“If you could only sense how important you are to the lives of those you meet; how important you can be to the people you may never even dream of. There is something of yourself that you leave at every meeting with another person.” ― Fred Rogers
Joan loved science. When she was 8 years old, she declared to her family that she wanted to be a scientist. Her mother scolded her, “Women’s brains can’t do science.” She was crushed and went sobbing into a pillow, wondering if she had to let go of her dream. On her 14th birthday her brother, Richard, gave her a college textbook titled “Astronomy” which included an impressive chart of scientific data produced by a female astrophysicist. That was what she needed to encourage her to pursue her career.
Joan earned her doctorate in physics in 1958 and went on to work at NASA and JPL where she made critical discoveries about the nature and cause of auroras, specifically the interaction of the Earth’s magnetosphere and the magnetic field of the solar wind. She was recognized and awarded many honors for her contributions to astrophysics, sunspot cycles, environmental hazards to spaceships and climate change. Before passing away this past July, Joan Feynman had pushed through the barriers of bad advice she had received as a child and went on to make a dent in the universe of human understanding, space travel and our world.
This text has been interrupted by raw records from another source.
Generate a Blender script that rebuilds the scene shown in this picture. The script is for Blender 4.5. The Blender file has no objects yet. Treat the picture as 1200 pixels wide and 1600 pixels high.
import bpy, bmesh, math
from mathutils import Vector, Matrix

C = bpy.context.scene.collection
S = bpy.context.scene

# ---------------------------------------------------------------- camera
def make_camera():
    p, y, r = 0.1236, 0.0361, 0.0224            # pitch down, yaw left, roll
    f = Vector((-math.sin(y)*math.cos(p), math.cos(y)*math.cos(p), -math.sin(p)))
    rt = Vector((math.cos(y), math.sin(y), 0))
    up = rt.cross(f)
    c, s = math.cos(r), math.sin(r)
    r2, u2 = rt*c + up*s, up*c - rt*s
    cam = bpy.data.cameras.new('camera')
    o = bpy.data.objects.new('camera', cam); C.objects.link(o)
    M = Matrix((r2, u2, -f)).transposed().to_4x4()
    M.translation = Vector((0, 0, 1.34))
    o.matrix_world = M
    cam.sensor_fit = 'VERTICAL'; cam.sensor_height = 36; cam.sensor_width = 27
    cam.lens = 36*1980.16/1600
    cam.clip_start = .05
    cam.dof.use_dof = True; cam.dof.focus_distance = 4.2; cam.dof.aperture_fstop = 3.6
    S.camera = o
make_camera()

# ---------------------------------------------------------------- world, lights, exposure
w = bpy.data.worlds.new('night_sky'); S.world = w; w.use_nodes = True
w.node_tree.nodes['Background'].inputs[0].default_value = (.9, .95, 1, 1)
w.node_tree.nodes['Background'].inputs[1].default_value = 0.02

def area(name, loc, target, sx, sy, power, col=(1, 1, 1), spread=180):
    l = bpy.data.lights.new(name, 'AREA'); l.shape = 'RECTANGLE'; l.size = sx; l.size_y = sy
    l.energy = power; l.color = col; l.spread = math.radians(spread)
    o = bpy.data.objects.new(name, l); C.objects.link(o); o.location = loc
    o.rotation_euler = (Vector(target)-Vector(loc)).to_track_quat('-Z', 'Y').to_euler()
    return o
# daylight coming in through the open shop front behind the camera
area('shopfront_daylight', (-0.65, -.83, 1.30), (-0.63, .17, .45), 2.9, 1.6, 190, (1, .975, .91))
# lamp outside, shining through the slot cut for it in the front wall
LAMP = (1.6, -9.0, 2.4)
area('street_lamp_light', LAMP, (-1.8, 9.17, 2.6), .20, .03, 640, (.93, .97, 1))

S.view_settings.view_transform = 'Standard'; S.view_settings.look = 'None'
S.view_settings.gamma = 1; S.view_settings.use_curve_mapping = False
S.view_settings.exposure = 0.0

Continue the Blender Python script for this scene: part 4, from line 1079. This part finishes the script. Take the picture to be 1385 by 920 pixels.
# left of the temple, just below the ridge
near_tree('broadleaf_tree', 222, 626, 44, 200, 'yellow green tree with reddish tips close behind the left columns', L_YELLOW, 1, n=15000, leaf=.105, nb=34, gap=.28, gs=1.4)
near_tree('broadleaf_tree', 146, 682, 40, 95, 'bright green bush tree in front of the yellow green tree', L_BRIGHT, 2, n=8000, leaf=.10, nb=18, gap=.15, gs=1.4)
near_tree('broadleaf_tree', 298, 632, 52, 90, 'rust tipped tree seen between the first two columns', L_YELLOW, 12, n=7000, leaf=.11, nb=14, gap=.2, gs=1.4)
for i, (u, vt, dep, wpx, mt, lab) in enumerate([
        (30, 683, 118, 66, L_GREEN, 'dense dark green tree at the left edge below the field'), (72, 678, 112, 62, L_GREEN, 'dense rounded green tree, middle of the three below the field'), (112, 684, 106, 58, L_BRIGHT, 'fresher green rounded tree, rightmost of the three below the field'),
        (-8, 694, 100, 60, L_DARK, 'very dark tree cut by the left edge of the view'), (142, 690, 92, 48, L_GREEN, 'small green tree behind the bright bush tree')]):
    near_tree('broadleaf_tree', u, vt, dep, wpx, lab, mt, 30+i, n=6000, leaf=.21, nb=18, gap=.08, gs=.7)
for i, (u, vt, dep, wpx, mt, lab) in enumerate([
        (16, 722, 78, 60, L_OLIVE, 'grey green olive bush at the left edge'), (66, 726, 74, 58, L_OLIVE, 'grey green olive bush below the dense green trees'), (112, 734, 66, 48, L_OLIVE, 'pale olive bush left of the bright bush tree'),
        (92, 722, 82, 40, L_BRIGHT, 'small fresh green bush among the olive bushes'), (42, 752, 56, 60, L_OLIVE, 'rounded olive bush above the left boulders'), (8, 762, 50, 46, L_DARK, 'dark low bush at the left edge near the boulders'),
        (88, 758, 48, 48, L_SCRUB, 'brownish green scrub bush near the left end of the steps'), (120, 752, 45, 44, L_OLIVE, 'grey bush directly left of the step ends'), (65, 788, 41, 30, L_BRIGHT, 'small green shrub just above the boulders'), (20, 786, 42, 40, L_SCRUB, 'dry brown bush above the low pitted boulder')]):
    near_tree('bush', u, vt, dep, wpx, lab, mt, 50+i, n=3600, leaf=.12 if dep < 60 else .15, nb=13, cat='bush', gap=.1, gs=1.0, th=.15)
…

We are often told what we can and cannot do. Our families, others and our jobs can intentionally or unintentionally cast us into roles that limit our potential. I think many of us can relate to bad advice that we have received from others or have given to ourselves. There is a tendency for us to undervalue our significance or limit our own potential. We are surviving but are we thriving? We turn the cogs of the machine, but are we living our potential?
You are important. You make a difference. The truth is that you individually bring a distinctive value to our human family. Your individual contribution, diverse traits, history, strengths, challenges, specific talents and nuanced skills fit together into the unique puzzle that is us. You belong. Our teams, our organizations and our world would not be the same without you. That is the incredible truth. The collection of our uniqueness builds the fabric of who we are as individuals and as a group. When someone leaves, we become less.
What are you doing to challenge the barriers you or others have placed upon you? What would you change? Are you hiding any of your talents or distinctives that could make us better as a group? Please don’t! Bring you. Make us all greater by being greater yourself. Embrace the strengths and unique talents of yourself and others as part of our collective power. Our gaps and our strengths combine to make a diverse spectrum of formidable capability that will help us, our companies and our human family become even greater.
Each one of us has a unique opportunity to make a dent in the universe. Encourage yourself. Encourage others and leave a bit of yourself behind at every encounter. Together, we become even greater.